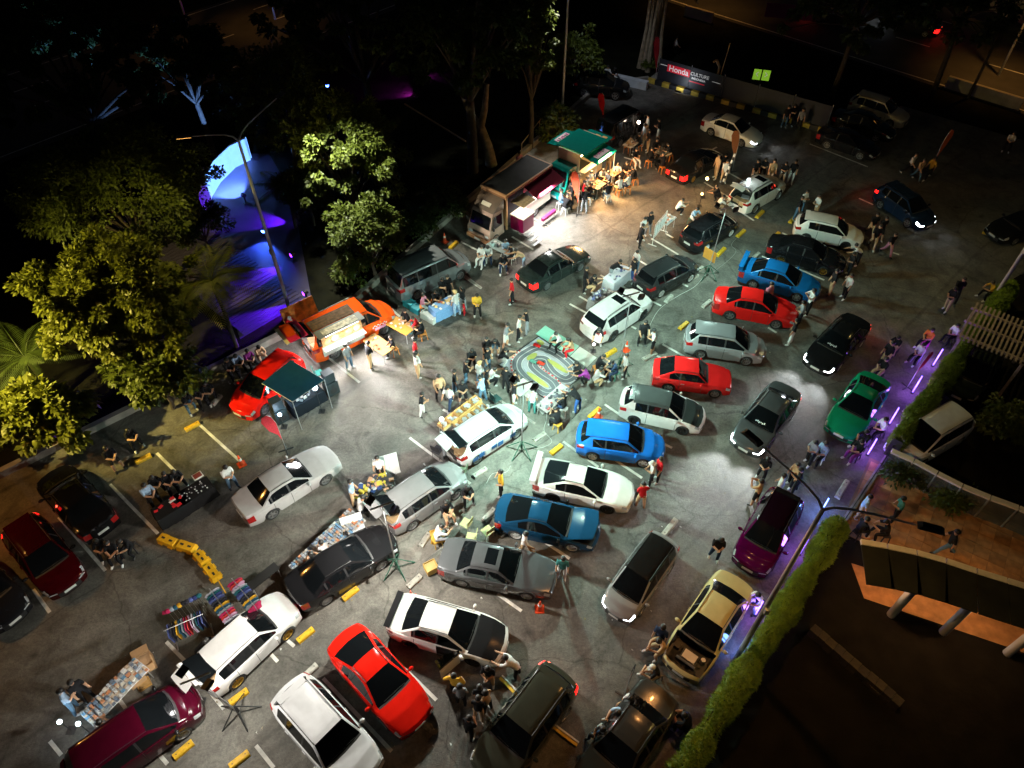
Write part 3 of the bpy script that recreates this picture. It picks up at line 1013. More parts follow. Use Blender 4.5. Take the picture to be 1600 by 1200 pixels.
# ------------------------------------------------------------------ trees, hedges, palms
def leaf_mat(key, col, var=0.35):
    m = bpy.data.materials.new(key)
    m.use_nodes = True
    nt = m.node_tree
    b = nt.nodes["Principled BSDF"]
    out = nt.nodes["Material Output"]
    tc = nt.nodes.new("ShaderNodeTexCoord")
    nz = nt.nodes.new("ShaderNodeTexNoise")
    nz.inputs["Scale"].default_value = 3.5
    nz.inputs["Detail"].default_value = 6
    nt.links.new(tc.outputs["Object"], nz.inputs["Vector"])
    rp = nt.nodes.new("ShaderNodeValToRGB")
    rp.color_ramp.elements[0].position, rp.color_ramp.elements[1].position = .3, .7
    rp.color_ramp.elements[0].color = (*[c * (1 - var) for c in col], 1)
    rp.color_ramp.elements[1].color = (col[0] * (1 + var * 1.4), col[1] * (1 + var), col[2], 1)
    nt.links.new(nz.outputs["Fac"], rp.inputs[0])
    nt.links.new(rp.outputs[0], b.inputs["Base Color"])
    b.inputs["Roughness"].default_value = .5
    b.inputs["Specular IOR Level"].default_value = .35
    tr = nt.nodes.new("ShaderNodeBsdfTranslucent")
    nt.links.new(rp.outputs[0], tr.inputs[0])
    mx = nt.nodes.new("ShaderNodeMixShader")
    mx.inputs[0].default_value = .25
    nt.links.new(b.outputs[0], mx.inputs[1])
    nt.links.new(tr.outputs[0], mx.inputs[2])
    nt.links.new(mx.outputs[0], out.inputs[0])
    return m


LEAF = leaf_mat("leaf_green", (.075, .105, .018))
LEAF_UNLIT = leaf_mat("leaf_unlit", (.040, .065, .016))  # gloom of the unlit trees put into the leaf colour
LEAF_LAMPLIT = leaf_mat("leaf_lamplit", (.125, .150, .018))  # yellow of the sodium lamps put into the leaf colour
GRASSY = leaf_mat("hedge_leaf", (.13, .23, .02))
BARK = mat("bark", (.045, .034, .022), .9, var=.35, vscale=4, bump=.8, bscale=12)


def quads(name, C, D, N, ln, wd, m, parent=None, loc=None, fold=.25):
    """C centres, D leaf axes, N normals (n,3), ln, wd per leaf; one kite per leaf."""
    n = len(C)
    D = D / (np.linalg.norm(D, axis=1, keepdims=True) + 1e-9)
    Wv = np.cross(D, N)
    Wv /= (np.linalg.norm(Wv, axis=1, keepdims=True) + 1e-9)
    Nn = np.cross(Wv, D)
    ln, wd = ln.reshape(-1, 1), wd.reshape(-1, 1)
    V = np.empty((n, 4, 3))
    V[:, 0] = C - D * ln * .5
    V[:, 1] = C + Wv * wd * .5 + Nn * wd * fold
    V[:, 2] = C + D * ln * .5 - Nn * ln * .12
    V[:, 3] = C - Wv * wd * .5 + Nn * wd * fold
    me = bpy.data.meshes.new(name)
    me.vertices.add(n * 4)
    me.vertices.foreach_set("co", V.reshape(-1))
    me.loops.add(n * 4)
    me.loops.foreach_set("vertex_index", np.arange(n * 4, dtype=np.int32))
    me.polygons.add(n)
    me.polygons.foreach_set("loop_start", np.arange(0, n * 4, 4, dtype=np.int32))
    me.polygons.foreach_set("loop_total", np.full(n, 4, dtype=np.int32))
    me.update(calc_edges=True)
    return link(name, me, m, parent, loc)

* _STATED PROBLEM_
Reproduce the material in full, word for word, and omit the pictures.

* _SOLUTION FOR THIS TASK_
Write part 3 of the bpy script that recreates this picture. It picks up at line 1013. More parts follow. Use Blender 4.5. Take the picture to be 1600 by 1200 pixels.
# ------------------------------------------------------------------ trees, hedges, palms
def leaf_mat(key, col, var=0.35):
    m = bpy.data.materials.new(key)
    m.use_nodes = True
    nt = m.node_tree
    b = nt.nodes["Principled BSDF"]
    out = nt.nodes["Material Output"]
    tc = nt.nodes.new("ShaderNodeTexCoord")
    nz = nt.nodes.new("ShaderNodeTexNoise")
    nz.inputs["Scale"].default_value = 3.5
    nz.inputs["Detail"].default_value = 6
    nt.links.new(tc.outputs["Object"], nz.inputs["Vector"])
    rp = nt.nodes.new("ShaderNodeValToRGB")
    rp.color_ramp.elements[0].position, rp.color_ramp.elements[1].position = .3, .7
    rp.color_ramp.elements[0].color = (*[c * (1 - var) for c in col], 1)
    rp.color_ramp.elements[1].color = (col[0] * (1 + var * 1.4), col[1] * (1 + var), col[2], 1)
    nt.links.new(nz.outputs["Fac"], rp.inputs[0])
    nt.links.new(rp.outputs[0], b.inputs["Base Color"])
    b.inputs["Roughness"].default_value = .5
    b.inputs["Specular IOR Level"].default_value = .35
    tr = nt.nodes.new("ShaderNodeBsdfTranslucent")
    nt.links.new(rp.outputs[0], tr.inputs[0])
    mx = nt.nodes.new("ShaderNodeMixShader")
    mx.inputs[0].default_value = .25
    nt.links.new(b.outputs[0], mx.inputs[1])
    nt.links.new(tr.outputs[0], mx.inputs[2])
    nt.links.new(mx.outputs[0], out.inputs[0])
    return m


LEAF = leaf_mat("leaf_green", (.075, .105, .018))
LEAF_UNLIT = leaf_mat("leaf_unlit", (.040, .065, .016))  # gloom of the unlit trees put into the leaf colour
LEAF_LAMPLIT = leaf_mat("leaf_lamplit", (.125, .150, .018))  # yellow of the sodium lamps put into the leaf colour
GRASSY = leaf_mat("hedge_leaf", (.13, .23, .02))
BARK = mat("bark", (.045, .034, .022), .9, var=.35, vscale=4, bump=.8, bscale=12)


def quads(name, C, D, N, ln, wd, m, parent=None, loc=None, fold=.25):
    """C centres, D leaf axes, N normals (n,3), ln, wd per leaf; one kite per leaf."""
    n = len(C)
    D = D / (np.linalg.norm(D, axis=1, keepdims=True) + 1e-9)
    Wv = np.cross(D, N)
    Wv /= (np.linalg.norm(Wv, axis=1, keepdims=True) + 1e-9)
    Nn = np.cross(Wv, D)
    ln, wd = ln.reshape(-1, 1), wd.reshape(-1, 1)
    V = np.empty((n, 4, 3))
    V[:, 0] = C - D * ln * .5
    V[:, 1] = C + Wv * wd * .5 + Nn * wd * fold
    V[:, 2] = C + D * ln * .5 - Nn * ln * .12
    V[:, 3] = C - Wv * wd * .5 + Nn * wd * fold
    me = bpy.data.meshes.new(name)
    me.vertices.add(n * 4)
    me.vertices.foreach_set("co", V.reshape(-1))
    me.loops.add(n * 4)
    me.loops.foreach_set("vertex_index", np.arange(n * 4, dtype=np.int32))
    me.polygons.add(n)
    me.polygons.foreach_set("loop_start", np.arange(0, n * 4, 4, dtype=np.int32))
    me.polygons.foreach_set("loop_total", np.full(n, 4, dtype=np.int32))
    me.update(calc_edges=True)
    return link(name, me, m, parent, loc)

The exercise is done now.